### Directive
Show every line where "parts" occurs.

##### Data lines

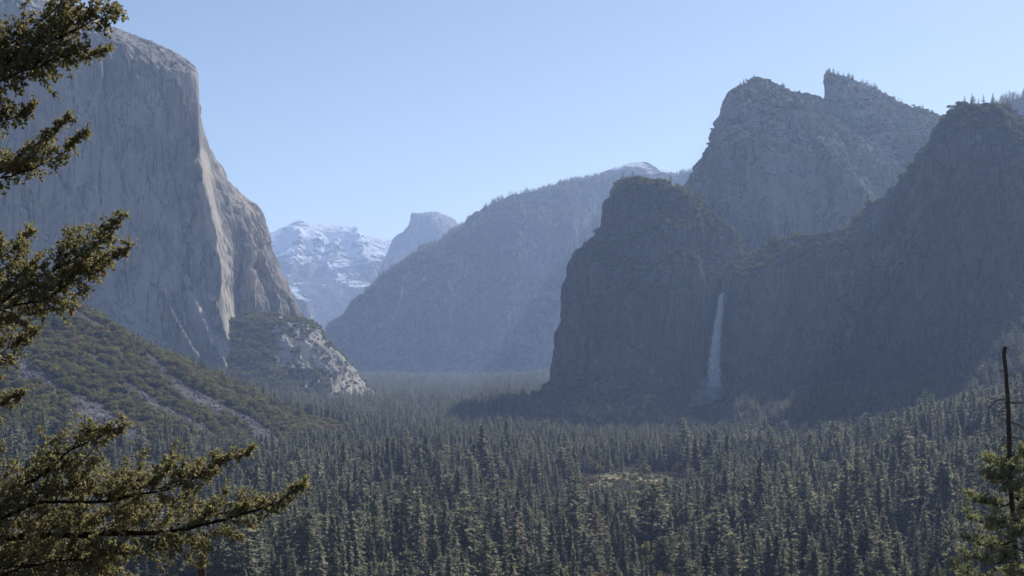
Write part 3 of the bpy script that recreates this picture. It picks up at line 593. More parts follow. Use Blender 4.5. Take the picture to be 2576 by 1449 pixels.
def conifer(style, seed, detail=1.0):
    """unit-height conifer: (trunk mesh, crown mesh)"""
    rng = np.random.default_rng(seed)
    R, z0, p, whorls, gap = {'spire': (0.125, 0.08, 0.80, 30, 0.0), 'fir': (0.175, 0.08, 0.75, 26, 0.0), 'cedar': (0.18, 0.12, 0.60, 24, 0.05), 'pine': (0.17, 0.36, 0.45, 17, 0.22), 'tall': (0.14, 0.28, 0.65, 22, 0.12)}[style]
    bend = rng.normal(0, 0.012, 2)
    tz = np.linspace(0, 0.99, 9); path = np.c_[bend[0] * tz ** 2, bend[1] * tz ** 2, tz]
    tv, tf = tube(path, 0.0135 * (1 - tz * 0.93), 6)
    C, A, L, Wd, SD = [], [], [], [], []
    whorls = int(whorls * detail)
    for k in range(whorls):
        t = (k + rng.uniform(-0.3, 0.3)) / whorls; z = z0 + (0.985 - z0) * np.clip(t, 0, 1)
        if rng.random() < gap * (1 - t): continue
        low = smooth01(t, -0.02, 0.16) * 0.45 + 0.55
        rad = R * (1 - t) ** p * low + 0.008
        nb = max(4, int(round(7 * detail ** 0.5 * (0.6 + 0.6 * (1 - t)))))
        off = rng.uniform(0, 6.28)
        for b in range(nb):
            if rng.random() < 0.12: continue
            a = off + 6.283 * (b + rng.uniform(-0.3, 0.3)) / nb; r = rad * rng.uniform(0.6, 1.22)
            droop = (-0.10 - 0.30 * (1 - t)) if style != 'pine' else rng.uniform(-0.2, 0.35)
            dirv = np.array((math.cos(a), math.sin(a), droop)); ns = max(2, int(round(4 * r / R + 1)))
            for s in range(ns):
                f = (s + 0.6) / ns; tip = 0.06 * r * f * f * 3
                c = np.array((bend[0] * z * z, bend[1] * z * z, z)) + dirv * r * f + np.array((0, 0, tip)) + rng.normal(0, 0.005, 3)
                for q in range(2):
                    side = rng.uniform(-0.8, 0.8); d2 = np.array((math.cos(a + side), math.sin(a + side), droop * 0.7 + rng.normal(0, 0.22)))
                    C.append(c + rng.normal(0, 0.006, 3)); A.append(d2); L.append(rng.uniform(0.042, 0.074) * (0.65 + 0.5 * (1 - t))); Wd.append(rng.uniform(0.034, 0.058) * (0.7 + 0.4 * (1 - t))); SD.append((-math.sin(a), math.cos(a), 0))
    for s in range(7):
        C.append((bend[0], bend[1], 0.955 + 0.006 * s)); A.append((rng.normal(0, .35), rng.normal(0, .35), 1)); L.append(0.032); Wd.append(0.010); SD.append((1, 0, 0))
    cv, cf = leaves(np.array(C), np.array(A), L, Wd, rng, np.array(SD), 1.0)
    return mesh_data('trunk_' + style, tv, tf, [M_bark], True), mesh_data('crown_' + style, cv, cf, [M_fir])

def joined(name, parts):
    """trunk and crown as one mesh, for the trees too small to show parts"""
    B = Bag(); mats = []; mi = []
    for me in parts:
        v = np.empty(len(me.vertices) * 3, np.float32); me.vertices.foreach_get('co', v)
        f = np.empty(len(me.loops), np.int32); me.loops.foreach_get('vertex_index', f)
        B.add(v.reshape(-1, 3), f.reshape(-1, 4)); mats.append(me.materials[0]); mi += [len(mats) - 1] * (len(f) // 4)
    m = B.mesh(name, mats); m.polygons.foreach_set('material_index', np.array(mi, np.int32)); return m

def shrub(seed, n=420, lobes=6, mat=None, flat=0.8):
    rng = np.random.default_rng(seed)
    lc = np.c_[rng.uniform(-0.36, 0.36, lobes), rng.uniform(-0.36, 0.36, lobes), rng.uniform(0.25, 0.62, lobes)]; lr = rng.uniform(0.2, 0.36, lobes)
    k = rng.integers(0, lobes, n); d = rng.normal(size=(n, 3)); d /= np.linalg.norm(d, axis=1, keepdims=True)
    c = lc[k] + d * (lr[k] * rng.uniform(0.55, 1.05, n) ** 0.6)[:, None] * np.array((1, 1, flat)); c[:, 2] = np.maximum(c[:, 2], 0.02)
    ax = np.cross(d, rng.normal(size=(n, 3))) + d * 0.15
    cv, cf = leaves(c, ax, rng.uniform(0.10, 0.19, n), rng.uniform(0.08, 0.15, n), rng, np.cross(d, ax), 0.45)
    B = Bag()
    for i in range(3):
        e = lc[i]; tv, tf = tube([(0, 0, -0.15), (e[0] * .3, e[1] * .3, e[2] * .4), (e[0], e[1], e[2])], [0.035, 0.025, 0.01], 5); B.add(tv, tf)
    return B.mesh('stem_shrub', [M_bark], True), mesh_data('foliage_shrub', cv, cf, [mat or M_oak])

def stone(seed):
    import bmesh
    bm = bmesh.new(); bmesh.ops.create_icosphere(bm, subdivisions=2, radius=0.5); rng = np.random.default_rng(seed)
    pl = rng.normal(size=(9, 3)); pl /= np.linalg.norm(pl, axis=1, keepdims=True); h = rng.uniform(0.28, 0.44, 9)
    for v in bm.verts:
        p = np.array(v.co)
        for q, hh in zip(pl, h):
            e = p @ q - hh
            if e > 0: p = p - q * e
        v.co = p * np.array((1.15, 0.95, 0.75))
    me = bpy.data.meshes.new('stone'); bm.to_mesh(me); bm.free(); me.materials.append(M_stone); return me

STYLES = ['spire', 'fir', 'cedar', 'pine', 'tall', 'spire', 'fir', 'pine']
PROTO = [conifer(s, 100 + i) for i, s in enumerate(STYLES)]
PROTO_FAR = [conifer(s, 200 + i, 0.62) for i, s in enumerate(STYLES)]
SHRUB = [shrub(300 + i) for i in range(5)]; SHRUB_BROWN = [shrub(340 + i, 300, 5, M_brown) for i in range(2)]
STONES = [stone(400 + i) for i in range(6)]

def library(name, meshes):
    c = bpy.data.collections.new(name)
    for i, m in enumerate(meshes):
        o = bpy.data.objects.new('%s_%02d' % (name, i), m); c.objects.link(o)
    return c
LIB_FIR = library('conifer_shapes', [joined('conifer', p) for p in PROTO])
LIB_FAR = library('far_conifer_shapes', [joined('far_conifer', p) for p in PROTO_FAR])
LIB_SHRUB = library('shrub_shapes', [joined('shrub', p) for p in SHRUB + SHRUB_BROWN])
LIB_STONE = library('stone_shapes', STONES)

def scatter(name, label, lib, pts, scl, pidx, rot=None):
    """one 'stuff' object whose points carry instances of the library's shapes"""
    n = len(pts)
    me = bpy.data.meshes.new(name); me.vertices.add(n); me.vertices.foreach_set('co', np.ascontiguousarray(pts, np.float32).ravel())
    scl = np.asarray(scl, np.float32)
    if scl.ndim == 1: scl = np.stack([scl] * 3, -1)
    me.attributes.new('size', 'FLOAT_VECTOR', 'POINT').data.foreach_set('vector', np.ascontiguousarray(scl).ravel())
    me.attributes.new('pick', 'INT', 'POINT').data.foreach_set('value', np.asarray(pidx, np.int32))
    rv = np.zeros((n, 3), np.float32); rv[:, 2] = RNG.uniform(0, 6.283, n)
    if rot is not None: rv[:, :2] = rot
    me.attributes.new('turn', 'FLOAT_VECTOR', 'POINT').data.foreach_set('vector', rv.ravel())
    o = obj(name, me); tag(o, label, kind='stuff')
    ng = bpy.data.node_groups.new('scatter_' + name, 'GeometryNodeTree')
    ng.interface.new_socket('Geometry', in_out='INPUT', socket_type='NodeSocketGeometry'); ng.interface.new_socket('Geometry', in_out='OUTPUT', socket_type='NodeSocketGeometry')
    nd = ng.nodes; gi = nd.new('NodeGroupInput'); go = nd.new('NodeGroupOutput'); ip = nd.new('GeometryNodeInstanceOnPoints'); ci = nd.new('GeometryNodeCollectionInfo')
    ci.inputs['Collection'].default_value = lib; ci.inputs['Separate Children'].default_value = True; ci.inputs['Reset Children'].default_value = True
    def attr(nm, typ):
        a = nd.new('GeometryNodeInputNamedAttribute'); a.data_type = typ; a.inputs['Name'].default_value = nm; return a.outputs['Attribute']
    ln = ng.links.new
    ln(gi.outputs[0], ip.inputs['Points']); ln(ci.outputs[0], ip.inputs['Instance']); ip.inputs['Pick Instance'].default_value = True
    ln(attr('pick', 'INT'), ip.inputs['Instance Index']); ln(attr('size', 'FLOAT_VECTOR'), ip.inputs['Scale'])
    e2r = nd.new('FunctionNodeEulerToRotation'); ln(attr('turn', 'FLOAT_VECTOR'), e2r.inputs[0]); ln(e2r.outputs[0], ip.inputs['Rotation'])
    ln(ip.outputs[0], go.inputs[0])
    md = o.modifiers.new('scatter', 'NODES'); md.node_group = ng
    return o

# ------------------------------------------------------------------ the valley forest
def jitter_points(y0, y1, spacing, lo=-0.47, hi=0.47):
    ys = np.arange(y0, y1, spacing); out = []
    for y in ys:
        xs = np.arange(lo * y, hi * y, spacing)
        out.append(np.c_[xs, np.full(len(xs), y)])
    P = np.concatenate(out); return P + RNG.uniform(-0.8, 0.8, P.shape) * spacing

P = np.concatenate([jitter_points(660, 1500, 10.4), jitter_points(1500, 2600, 10.4), jitter_points(2600, 4600, 13.0, -0.24, 0.06), jitter_points(4600, 7600, 15.0, -0.16, 0.06)])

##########

### Solution to this problem
Write part 3 of the bpy script that recreates this picture. It picks up at line 593. More parts follow. Use Blender 4.5. Take the picture to be 2576 by 1449 pixels.
def joined(name, parts):
    """trunk and crown as one mesh, for the trees too small to show parts"""
    for me in parts:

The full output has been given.